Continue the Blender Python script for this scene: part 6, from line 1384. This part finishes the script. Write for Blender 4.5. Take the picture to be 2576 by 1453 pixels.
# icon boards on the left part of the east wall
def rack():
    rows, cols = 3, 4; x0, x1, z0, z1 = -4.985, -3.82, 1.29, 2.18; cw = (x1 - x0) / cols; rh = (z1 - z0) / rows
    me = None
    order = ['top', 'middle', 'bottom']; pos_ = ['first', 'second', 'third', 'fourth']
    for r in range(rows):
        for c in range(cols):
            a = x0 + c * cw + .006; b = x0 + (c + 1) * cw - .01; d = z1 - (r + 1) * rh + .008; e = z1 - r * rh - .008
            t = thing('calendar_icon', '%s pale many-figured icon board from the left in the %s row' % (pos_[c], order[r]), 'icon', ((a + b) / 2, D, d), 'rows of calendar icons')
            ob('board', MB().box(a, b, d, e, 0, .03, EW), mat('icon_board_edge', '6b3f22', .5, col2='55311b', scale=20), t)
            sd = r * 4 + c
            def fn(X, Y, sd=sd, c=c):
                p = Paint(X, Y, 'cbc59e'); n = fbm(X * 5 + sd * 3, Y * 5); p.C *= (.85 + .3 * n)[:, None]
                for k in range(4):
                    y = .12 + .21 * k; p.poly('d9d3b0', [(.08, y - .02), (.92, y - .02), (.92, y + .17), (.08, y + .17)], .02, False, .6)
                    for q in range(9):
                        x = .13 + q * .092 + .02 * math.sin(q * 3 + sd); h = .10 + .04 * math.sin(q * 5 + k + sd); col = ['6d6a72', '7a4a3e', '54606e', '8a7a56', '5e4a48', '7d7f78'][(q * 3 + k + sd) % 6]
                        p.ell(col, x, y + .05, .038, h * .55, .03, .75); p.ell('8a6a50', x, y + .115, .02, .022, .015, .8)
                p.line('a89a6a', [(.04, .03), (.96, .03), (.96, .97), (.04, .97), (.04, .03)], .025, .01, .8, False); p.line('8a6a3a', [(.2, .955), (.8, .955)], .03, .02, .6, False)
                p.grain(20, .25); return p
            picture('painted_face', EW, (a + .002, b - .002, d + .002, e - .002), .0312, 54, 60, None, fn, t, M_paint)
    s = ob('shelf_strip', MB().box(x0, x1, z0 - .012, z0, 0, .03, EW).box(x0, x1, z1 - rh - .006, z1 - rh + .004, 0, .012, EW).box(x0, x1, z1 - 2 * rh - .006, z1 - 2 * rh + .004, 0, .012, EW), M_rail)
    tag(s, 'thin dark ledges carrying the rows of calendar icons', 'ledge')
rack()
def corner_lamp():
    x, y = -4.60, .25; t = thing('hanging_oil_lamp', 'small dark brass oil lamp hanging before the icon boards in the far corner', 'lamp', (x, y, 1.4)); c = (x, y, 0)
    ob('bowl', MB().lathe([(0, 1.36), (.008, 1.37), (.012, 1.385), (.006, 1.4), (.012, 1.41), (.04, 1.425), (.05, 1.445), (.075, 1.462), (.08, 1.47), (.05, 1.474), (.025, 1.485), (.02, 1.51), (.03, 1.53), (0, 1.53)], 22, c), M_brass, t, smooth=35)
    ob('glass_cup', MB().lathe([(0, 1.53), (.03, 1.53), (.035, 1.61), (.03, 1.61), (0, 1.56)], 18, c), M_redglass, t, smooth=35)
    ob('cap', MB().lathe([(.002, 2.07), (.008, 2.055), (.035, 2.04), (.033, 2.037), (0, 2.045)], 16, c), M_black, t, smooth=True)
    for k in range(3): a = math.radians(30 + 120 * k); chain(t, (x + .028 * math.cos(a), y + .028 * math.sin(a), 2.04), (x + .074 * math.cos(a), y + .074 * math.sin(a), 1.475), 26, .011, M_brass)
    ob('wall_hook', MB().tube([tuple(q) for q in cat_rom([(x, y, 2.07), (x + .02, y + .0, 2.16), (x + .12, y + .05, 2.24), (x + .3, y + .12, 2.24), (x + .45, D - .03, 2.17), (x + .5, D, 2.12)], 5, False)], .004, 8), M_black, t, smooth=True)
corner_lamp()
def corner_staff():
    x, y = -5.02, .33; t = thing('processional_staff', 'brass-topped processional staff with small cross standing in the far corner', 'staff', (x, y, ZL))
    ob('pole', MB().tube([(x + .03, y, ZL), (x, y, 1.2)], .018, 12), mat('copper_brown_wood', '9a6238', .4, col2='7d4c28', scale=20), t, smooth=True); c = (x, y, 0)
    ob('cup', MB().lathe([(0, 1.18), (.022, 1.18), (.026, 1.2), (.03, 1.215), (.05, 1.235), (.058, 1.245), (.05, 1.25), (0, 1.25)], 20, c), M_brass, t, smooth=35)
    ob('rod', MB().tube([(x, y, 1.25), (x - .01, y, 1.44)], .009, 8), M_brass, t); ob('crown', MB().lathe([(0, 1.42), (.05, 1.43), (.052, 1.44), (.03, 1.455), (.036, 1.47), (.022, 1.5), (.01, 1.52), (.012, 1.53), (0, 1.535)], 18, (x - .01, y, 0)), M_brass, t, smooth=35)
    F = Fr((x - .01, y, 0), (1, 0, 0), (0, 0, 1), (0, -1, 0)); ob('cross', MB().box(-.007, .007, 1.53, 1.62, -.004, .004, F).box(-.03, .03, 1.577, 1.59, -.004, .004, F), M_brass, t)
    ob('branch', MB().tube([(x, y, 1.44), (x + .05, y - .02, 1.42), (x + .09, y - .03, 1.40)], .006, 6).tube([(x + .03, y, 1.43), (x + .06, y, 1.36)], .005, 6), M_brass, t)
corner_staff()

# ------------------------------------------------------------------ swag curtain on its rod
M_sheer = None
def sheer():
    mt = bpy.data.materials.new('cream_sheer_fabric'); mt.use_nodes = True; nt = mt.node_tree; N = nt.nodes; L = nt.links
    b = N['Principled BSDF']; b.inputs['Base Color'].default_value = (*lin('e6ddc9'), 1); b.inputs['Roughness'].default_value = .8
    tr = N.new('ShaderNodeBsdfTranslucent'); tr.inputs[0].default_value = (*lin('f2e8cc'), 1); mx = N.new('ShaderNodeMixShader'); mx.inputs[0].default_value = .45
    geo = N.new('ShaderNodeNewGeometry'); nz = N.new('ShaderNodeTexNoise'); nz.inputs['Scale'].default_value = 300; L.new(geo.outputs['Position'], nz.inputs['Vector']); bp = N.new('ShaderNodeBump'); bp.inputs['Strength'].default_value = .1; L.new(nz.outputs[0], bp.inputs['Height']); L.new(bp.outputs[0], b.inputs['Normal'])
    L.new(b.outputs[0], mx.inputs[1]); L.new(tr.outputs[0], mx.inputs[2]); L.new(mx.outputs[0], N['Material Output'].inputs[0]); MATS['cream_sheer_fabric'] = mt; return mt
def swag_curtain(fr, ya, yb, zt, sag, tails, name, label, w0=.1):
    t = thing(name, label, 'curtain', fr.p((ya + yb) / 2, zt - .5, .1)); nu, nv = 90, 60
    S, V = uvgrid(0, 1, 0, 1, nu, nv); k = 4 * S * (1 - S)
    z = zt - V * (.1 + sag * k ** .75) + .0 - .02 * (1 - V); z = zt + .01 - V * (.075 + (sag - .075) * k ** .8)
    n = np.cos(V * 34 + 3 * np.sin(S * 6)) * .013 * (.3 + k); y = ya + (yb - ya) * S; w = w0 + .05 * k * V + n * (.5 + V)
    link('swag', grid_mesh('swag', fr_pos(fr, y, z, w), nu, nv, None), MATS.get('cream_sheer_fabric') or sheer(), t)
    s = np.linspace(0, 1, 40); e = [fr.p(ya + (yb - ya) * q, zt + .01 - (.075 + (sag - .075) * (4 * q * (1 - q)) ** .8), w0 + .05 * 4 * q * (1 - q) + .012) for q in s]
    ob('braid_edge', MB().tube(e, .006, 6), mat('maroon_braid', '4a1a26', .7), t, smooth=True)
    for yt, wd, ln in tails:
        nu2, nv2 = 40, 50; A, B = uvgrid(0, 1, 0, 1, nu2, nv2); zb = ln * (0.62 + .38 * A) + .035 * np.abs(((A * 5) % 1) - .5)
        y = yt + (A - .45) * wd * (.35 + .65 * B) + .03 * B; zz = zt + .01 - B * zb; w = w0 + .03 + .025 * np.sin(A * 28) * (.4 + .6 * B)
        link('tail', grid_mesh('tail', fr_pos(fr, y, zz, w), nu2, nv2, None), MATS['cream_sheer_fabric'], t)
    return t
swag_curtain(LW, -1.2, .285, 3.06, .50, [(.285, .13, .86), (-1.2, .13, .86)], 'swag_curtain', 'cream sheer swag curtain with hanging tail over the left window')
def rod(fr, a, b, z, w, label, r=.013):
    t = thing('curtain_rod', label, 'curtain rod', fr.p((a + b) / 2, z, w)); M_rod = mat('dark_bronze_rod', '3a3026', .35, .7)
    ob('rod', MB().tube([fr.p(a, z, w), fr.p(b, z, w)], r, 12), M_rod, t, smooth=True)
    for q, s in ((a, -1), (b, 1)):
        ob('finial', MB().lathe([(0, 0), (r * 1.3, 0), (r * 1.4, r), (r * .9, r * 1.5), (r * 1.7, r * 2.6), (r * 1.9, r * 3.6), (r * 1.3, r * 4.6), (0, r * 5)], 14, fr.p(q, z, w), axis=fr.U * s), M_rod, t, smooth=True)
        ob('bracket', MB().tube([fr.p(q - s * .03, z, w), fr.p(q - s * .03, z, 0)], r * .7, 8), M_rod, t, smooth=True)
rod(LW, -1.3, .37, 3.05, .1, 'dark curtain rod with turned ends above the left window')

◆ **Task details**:
Copy each line that holds the word "part".

◆ **Reply to the exercise**:
Continue the Blender Python script for this scene: part 6, from line 1384. This part finishes the script. Write for Blender 4.5. Take the picture to be 2576 by 1453 pixels.
# icon boards on the left part of the east wall